Charisma ≠ innocence

Don’t jump to Ghomeshi’s defence just because you like his show

When the CBC announced that they had ended their relationship with radio host Jian Ghomeshi, the Internet exploded, with fans of Ghomeshi tweeting their collective outrage.

Musician and author Amanda Palmer was one of the first celebrities to vocally defend Ghomeshi—though she later had a change of heart—and the structure of her defence is chillingly representative of most arguments in Ghomeshi’s favour. She initially refused to acknowledge the allegations against him, stating that “what happens behind closed doors is never knowable,” and instead focused on him as a person, describing him as a “ninja interview MASTER,” seemingly suggesting that his skill and charisma as an interviewer make him unlikely to be guilty of sexual abuse.

This seems like a pretty strange way to interpret these events, but a quick glance at the comment section of any one of the many articles written about the “Ghomeshi Scandal” reveal that this view is only too common.

Let’s look at what happened: Ghomeshi, after it became clear that the allegations against him were going to go public, took to Facebook and posted an eloquent account of the events from his point of view.
He explains that he and his partner were engaging in consensual acts of BDSM and that they “joked about [their] relations being like a mild form of Fifty Shades of Grey or a story from Lynn Coady’s Giller-Prize winning book last year.” In this way, Ghomeshi subtly reframes the entire situation to suggest that he is somehow being attacked for his “tastes in the bedroom,” as they “may not be palatable to some folks.”

Ghomeshi also makes a point of discrediting the woman who brought forward accusations of sexual abuse against him.

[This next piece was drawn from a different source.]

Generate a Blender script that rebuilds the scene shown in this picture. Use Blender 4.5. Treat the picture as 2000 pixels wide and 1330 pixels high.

He portrays her testimony as a childish attack by an angry ex-girlfriend. His entire statement essentially dismisses the woman as an unreliable or less credible source than himself, exploiting the same dynamic of power that fuels sexual abuse. Ghomeshi offers no evidence to support his interpretation of the events. He simply presents himself as inherently trustworthy while reducing the accusations of this woman to an angry ex-girlfriend’s insubstantial “campaign of vengeance.”

So far, at least nine women have come forward with accounts accusing Ghomeshi of sexual abuse. In an interview with the Toronto Star, actor Lucy DeCoutere (Lucy from Trailer Park Boys) recounted an incident in 2003, in which Ghomeshi choked her to the point where she could not breathe, explaining: “He did not ask if I was into it. It was never a question. It was shocking to me.”

Other women have presented similar reports of unwanted sexual aggression, making it difficult to view Ghomeshi as anything but a serial sexual predator.

The roles of “man exploiting his position of power to commit sexual abuse” and “thoughtful and charming radio personality” are not mutually exclusive. It is possible for a person to be both.

The idea that a sexual predator is bound to be some kind of trenchcoated outcast creeping up behind you in a dark alley is both naive and dismissive of the wider range of sexual abuse that can be committed against a person.

The fact that you like the way Jian Ghomeshi conducts interviews does not mean you should jump to his defence when he is accused of doing something bad. The fact that he seems like a nice and intelligent guy does not discredit the stories of these women. They deserve to be listened to.